Today I met a friend and we went to see the small exhibition
Discover Degas & Miss La La at the National Gallery. I really like these small exhibitions (which are free to everyone) as they closely focus on a painting and give you a lot to think about.
The painting featured in this exhibition is this one Miss La La at the Cirque Fernando (1879), painted by the French Impressionist painter, Edgar Degas (1834-1917).
The exhibition went into detail about who Miss La La was (her life and career), how Degas composed the painting and how it was received at the time. Under the cut for more.
This is Anna Albertine Olga Brown (1858-1945), an internationally renowned performer in France. She was known as Olga Brown and was born in Prussia (now Poland) to a white mother and an African American father.
Olga was born into a family with no ties to the circus, but trained in gymnastics in local schools to her hometown.
She first joined a troupe aged 9 and earned the stage name Miss La La in 1877 when she performed with the La La Kaira troupe - this is a publicity photo of the troupe from 1880 with all four members.
In 1878 Olga (aged 20) debuted in Paris with Miss La La and Troupe Kaira. This poster advertises the winter performances at the Cirque Fernando. Degas saw her in this show and was really impressed. She is shown in five poses in this poster.
In 1882 Olga and Theophilia Szterker (known as Kaira) performed as the Black and White Butterflies.
At the Folies-Bergère the climax of Miss La La's show saw her hanging upside down from a trapeze with a 300 kilo (200lb) cannon suspended from her mouth which was fired while she was holding it!
In 1884 Olga and Kaira performed in Madrid and Berlin. In 1886 they premiered the ' silver-plated machine' a set of revolving trapezes (Kaira sadly fell to her death in 1888)
It's easy to forget that permanent circuses were very popular in Europe and Cirque Fernando was one of seven in Paris. Artists such as Toulouse-Lautrec, Picasso as well as Degas would come to sketch the performers.
Degas' sketch of a performing dog act in 1879:
His sketchbook was in the exhibition, and you can flick through an electronic scan of his sketches
here if you want to see how he would sketch parts of his composition such as the columns, windows and the performers (I found it fascinating!).

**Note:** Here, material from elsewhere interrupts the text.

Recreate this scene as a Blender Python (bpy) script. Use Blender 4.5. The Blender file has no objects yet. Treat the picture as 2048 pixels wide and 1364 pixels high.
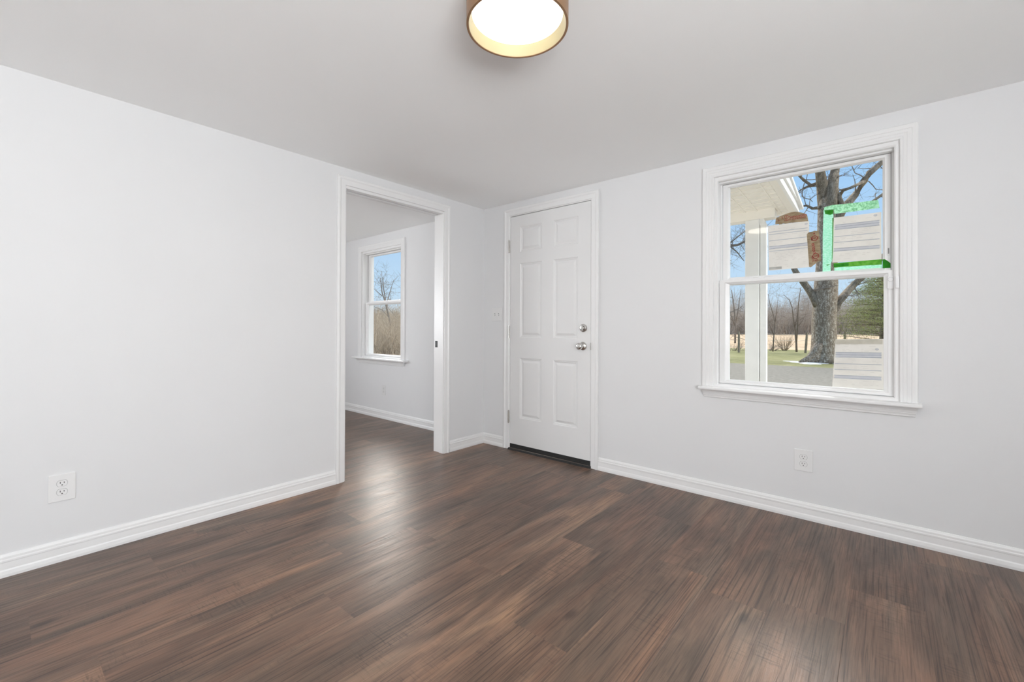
import bpy, bmesh, math, random
from mathutils import Vector, Matrix
import numpy as np

C = bpy.context.scene.collection
SC = bpy.context.scene

# ------------------------------------------------------------------ camera
F_PX, YAW, PITCH, ROLL = 877.588, 0.704395, 0.003808, 0.003973
CAM = Vector((2.8519, -2.9489, 1.0632))
SY = -28.8                       # lens shift in pixels of the 2048 wide frame
fw = Vector((-math.sin(YAW) * math.cos(PITCH), math.cos(YAW) * math.cos(PITCH), math.sin(PITCH)))
r0 = Vector((math.cos(YAW), math.sin(YAW), 0)); u0 = r0.cross(fw)
rt = r0 * math.cos(ROLL) + u0 * math.sin(ROLL)
up = -r0 * math.sin(ROLL) + u0 * math.cos(ROLL)
cam = bpy.data.cameras.new('camera'); camo = bpy.data.objects.new('camera', cam); C.objects.link(camo)
camo.matrix_world = Matrix(((rt.x, up.x, -fw.x, CAM.x), (rt.y, up.y, -fw.y, CAM.y), (rt.z, up.z, -fw.z, CAM.z), (0, 0, 0, 1)))
cam.sensor_width = 36; cam.lens = F_PX / 2048 * 36; cam.shift_y = SY / 2048
cam.clip_start = 0.02; cam.clip_end = 2000
SC.camera = camo

def ray(px, py):
    return fw + rt * ((px - 1024) / F_PX) + up * ((682 + SY - py) / F_PX)
def at_y(px, py, y):             # point of the place seen at a pixel, on the wall plane y
    d = ray(px, py); return CAM + d * ((y - CAM.y) / d.y)
def at_d(px, py, d):             # ... at d metres in front of the camera
    return CAM + ray(px, py) * d
def at_z(px, py, z):
    d = ray(px, py); return CAM + d * ((z - CAM.z) / d.z)

# ------------------------------------------------------------------ view, world, sun, fill lights
SC.view_settings.view_transform = 'Standard'
SC.view_settings.look = 'None'
SC.view_settings.exposure = 0.0
SC.view_settings.gamma = 1.0
SC.view_settings.use_curve_mapping = False
SC.cycles.use_denoising = True
SC.cycles.max_bounces = 12
SC.cycles.diffuse_bounces = 8
SC.cycles.transparent_max_bounces = 24
SC.cycles.sample_clamp_indirect = 6

SKY_GLOW, SIDE_GLOW = 11.0, .35
SUN_E, FILL_E, FILL2_E, LAMP_E = 1.8, 130.0, 95.0, 5.0

wd = bpy.data.worlds.new('world'); SC.world = wd; wd.use_nodes = True
nt = wd.node_tree; nt.nodes.clear()
N = nt.nodes.new; L = nt.links.new
tc = N('ShaderNodeTexCoord'); sep = N('ShaderNodeSeparateXYZ'); L(tc.outputs['Generated'], sep.inputs[0])
rmp = N('ShaderNodeValToRGB'); L(sep.outputs['Z'], rmp.inputs[0])
e = rmp.color_ramp.elements
e[0].position = 0.0; e[0].color = (.74, .84, .94, 1)
e[1].position = 0.30; e[1].color = (.36, .62, .96, 1)
k = e.new(0.07); k.color = (.58, .77, .96, 1)
# bright sky patches added out of view for floor sheens and wall light
def glow_patch(az, el, radius):
    d = Vector((az[0], az[1], 0)).normalized() * math.cos(math.radians(el)); d.z = math.sin(math.radians(el))
    dt = N('ShaderNodeVectorMath'); dt.operation = 'DOT_PRODUCT'; L(tc.outputs['Generated'], dt.inputs[0]); dt.inputs[1].default_value = d
    m_ = N('ShaderNodeMapRange'); m_.interpolation_type = 'SMOOTHSTEP'; L(dt.outputs['Value'], m_.inputs[0])
    m_.inputs[1].default_value = math.cos(math.radians(radius)); m_.inputs[2].default_value = math.cos(math.radians(radius * .6))
    return m_.outputs[0]
mu = N('ShaderNodeMath'); mu.operation = 'ADD'; L(glow_patch((-.10, 1), 40, 21), mu.inputs[0]); c2 = N('ShaderNodeMath'); c2.operation = 'MULTIPLY'; c2.inputs[1].default_value = 1.6; L(glow_patch((-.86, .51), 30, 19), c2.inputs[0]); L(c2.outputs[0], mu.inputs[1])
sg = N('ShaderNodeMath'); sg.operation = 'MULTIPLY_ADD'; L(glow_patch((.86, .5), 33, 27), sg.inputs[0]); sg.inputs[1].default_value = SIDE_GLOW; L(mu.outputs[0], sg.inputs[2])  # added bright patch on the right, brightens the left wall
mu2 = N('ShaderNodeMath'); mu2.operation = 'MULTIPLY'; L(sg.outputs[0], mu2.inputs[0]); mu2.inputs[1].default_value = SKY_GLOW
b1 = N('ShaderNodeBackground'); L(rmp.outputs[0], b1.inputs[0]); b1.inputs[1].default_value = 1.0
b2 = N('ShaderNodeBackground'); b2.inputs[0].default_value = (1, .95, .88, 1); L(mu2.outputs[0], b2.inputs[1])
ad = N('ShaderNodeAddShader'); L(b1.outputs[0], ad.inputs[0]); L(b2.outputs[0], ad.inputs[1])
ow = N('ShaderNodeOutputWorld'); L(ad.outputs[0], ow.inputs[0])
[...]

Degas invited Olga to his studio to further study her act and provided props for her to repeat how she hanged from her mouthpiece in 1879:
Degas sent his painting of Miss La La to the Fourth Impressionist Exhibition in Paris. It attracted very little attention and did not sell. He kept it in his studio for almost 25 years before it was sent to exhibitions outside France and was eventually bought by a Canadian billionaire, purchased by the National Gallery in 1925.
It was unlikely that Olga saw the painting in London. She married Manuel Woodson (an African American contortionist) - they had three daughters and the family settled in Belgium where she ran a café for stage artists. She also managed her niece's and daughters' performing careers. This photo is from 1899.
A gorgeous photo of her in 1887
Here she is aged 80 in 1938 in Brussels (she died in 1945 aged 87).
It was an excellent snapshot of the life of Miss La La and the time it must have taken for Degas to produce the painting. I'm really pleased we went to see it, especially as some of the information about her has only recently been discovered.